For ancient humanity, the wave was evidence of the activity of elemental and divine beings in sustaining, destroying, recreating the forms of life in the cosmos – movement was inspiration. The modern physicist describes waves in terms of energy, literally the capacity to do work. There is little of the original meaning of the Greek word energoumenos, meaning ‘energised`, but also ‘demoniacally enthused’, contained in the current scientific understanding of energy. Our knowledge of energy is precise, but conceptually characterless, morally neutral – we do not, we cannot, experience the tragic force of the recent tsunami as the bursting forth of an evil dragon from the depths of the suboceanic earth, nor as the wrath of a jealous god. Nature and supernature are blameless, and our moral attention is directed purely to the capacities of human beings to respond to the crisis. Most of our practical responses to the tsunami disaster will involve and employ modern scientific knowledge, for once not playing with energy to create bombs, but motivated by fraternal love. It is untenable then to regard our natural science as less spiritual in potential than the ancient mythic worldview; yet it is what it is –clear, logical, and in its objectivity indeed selfless- because it conceives nature forces to be void of inner character. Moral qualities, such as responsibility and caring, are felt to inhere in humans, not in the nature which humanity studies. This basic feeling, relatively new in history, dissolves impassivity before the forces of destiny; we believe in free will, if not as the power to prevent tsunamis, at least as the capacity to change the suffering of our fellow humans. Our belief in free will, hence the strengthening of our capacity for love, is dependent on our not perceiving an inspired language of gods and demons as destiny in the workings (energies) of nature.

The waves of horror or of compassion, of remorse, love, mourning, fragile hope, continue to swell in human hearts long after the Indian Ocean is subsided; they are fully qualitative, and the more thoroughly they are imbued with morally imaginative thoughts, the more finely differentiated they will be.

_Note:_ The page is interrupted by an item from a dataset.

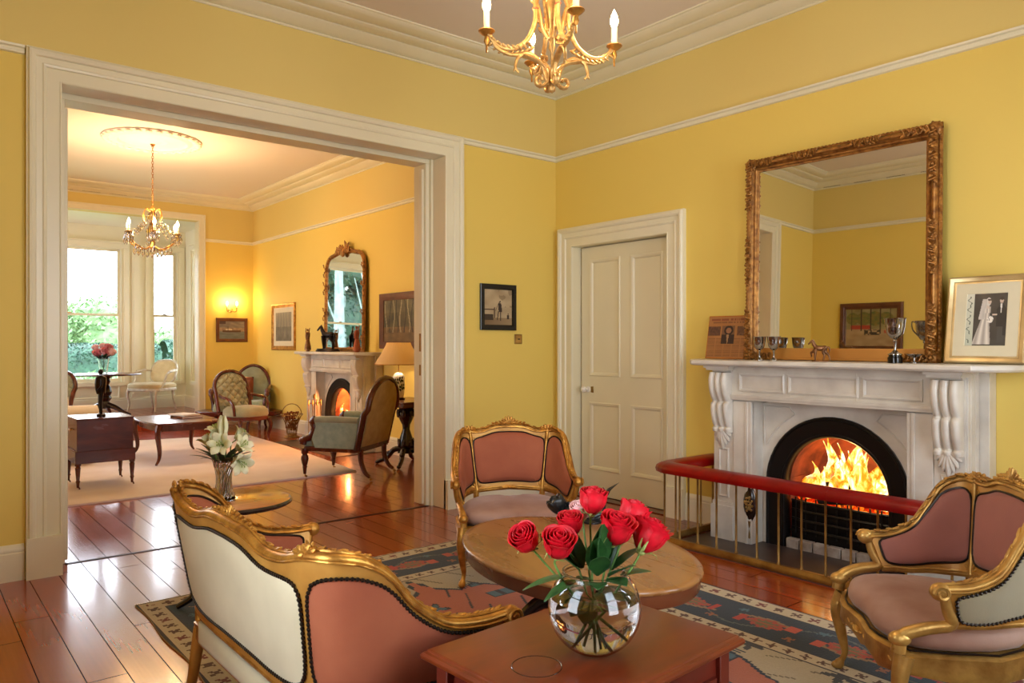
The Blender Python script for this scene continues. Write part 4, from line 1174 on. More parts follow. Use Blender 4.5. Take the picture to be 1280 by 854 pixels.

To describe these waves purely in calculable terms of energy (were it possible) would be to rob them of their essential meaning, for their cause is not physical, not the earthquake itself, but lies in the soul’s capacity for feeling. – Yet the question must arise whether these human, psychical waves are really so different from natural waves. Is the spiritual potential of modern science perhaps only realisable when we reunite our clear, objectively won knowledge of physics and chemistry with an ensouled conception of natural phenomena? No longer hearing the word of God in nature, we have become estranged from her. We study her as though she were a corpse. Who is the ocean?, we might now ask, not out of animistic superstition, but because, from our position of spiritual, if not bodily emancipation from nature we are interested in discovering or creating a new relationship with her. Knowledge is not power, but love – a relationship.